The garden was commissioned by Alfonso Marescotti and his wife Giulia Baglioni in the second half of the sixteenth century. The couple probably had the garden sloping down towards the valley on the south side (from a design by Vignola), and works went on during the life of Ottavia Orsini, daughter of Giulia Farnese and Vicino Orsini (who conceived the "Sacred Wood" of Bomarzo). In 1574 Ottavia married Marcantonio Marescotti, count of Vignanello.
Ottavia probably made the family residence into genuine renaissance villa through the creation of a splendid garden, forming a border between the palace and the countryside. It was build on the ridge of the promontory east of the villa, requiring the opening of a new door on the eastern side of that palace, the construction of a two-arched bridge (1611), and, above all, substantial work to level the terrain; high enclosure walls were built around the entire complex. All works would have been senseless had Ottavia not contrive to obtain, with the assistance of Cardinal Farnese, an ample supply of water from the neighboring village of Corchiano; the water was intended not only for the fish ponds and fountains, but also for the mains of the town.
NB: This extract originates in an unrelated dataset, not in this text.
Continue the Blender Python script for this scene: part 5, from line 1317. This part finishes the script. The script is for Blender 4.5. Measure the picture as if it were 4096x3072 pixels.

In 1656 an inventory of the possessions of the estate of Vignanello described the gardens as being made up of the components that it still has today: the greenery garden, the little Secret Garden, the slightly lower down, the Barchetto, and the Barco, set on the south side of the palace, used for hunting. Northeast, beyond the garden extends the estate of The Marescotta, crossed by a broad avenue lined with boxwood hedges, and used as a wood and a fruit orchard. the Greenery garden certainly constitutes the most interesting and best preserved part of the entire complex. It extends over a level rectangular space set along the eastern side of the palace. It is divided up into twelve compartments, whose perimeter are made up of mixed hedges of laurel, cherry-bay, laurustine, "Tarentina" myrtle, and boxwood hedges; the central compartments contain the initial of Ottavia Orsini and her sons Sforza Vicino and galeazzo. At the corners of each compartment are the old terracotta vases holding the lemon trees.This is one of the best preserved renaissance gardens in Italy, because it still belongs to the direct descendants of Marescotti Ruspoli, who have used the same techniques of cultivation and maintenance over the generations.